How Ireland’s Funds Are Coping With The Economic News
By Tom Lydon on April 9, 2009 | More Posts By Tom Lydon | Author's Website
After the housing bust coupled with diminished export demand, Ireland’s markets, and subsequent closed-end fund (CEF), may be stuck in the economic doldrums.
Ireland’s Central Bank projects that Irish GDP will fall 6.9% this year and 3% next year as a result of decreased construction projects and increases in unemployment, reports Colm Heatley for Bloomberg. Unemployment is estimated to reach 14.4% next year.
The government unveiled an emergency budget yesterday, and the country’s budget deficit reached $5 billion, or tenfold, in the first quarter. The Standard & Poor’s downgraded Ireland’s top credit rating this week.

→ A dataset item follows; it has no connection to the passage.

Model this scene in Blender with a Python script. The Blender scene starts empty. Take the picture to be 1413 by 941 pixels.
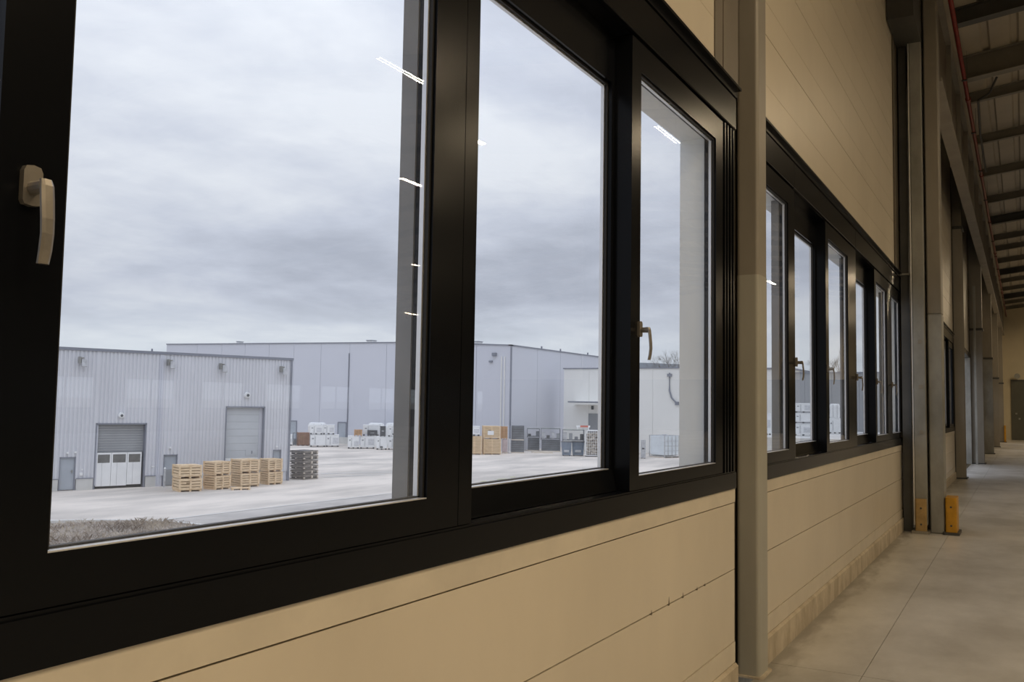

According to Forbes, some key points in the budget include:
- New tax measures will raise $2.4 billion in 2009
- Spending cuts will save about $2 billion
- Ireland will buy the bad debt of banks through a new agency
- Excises on cigarettes will go up by 25 cents per pack
Domestic demand has significantly weakened, which reduced outlook for growth in recent months, according to finfacts. Deteriorating labor market conditions has output diminishing in most sectors.
Consumers are hoarding money in what seems like a precautionary saving, the household saving rate is calculated to double between 2007 and 2009.
International trade has dropped in the downturn and this had an averse effect on Irish exports, which amounts to around 80% of GDP.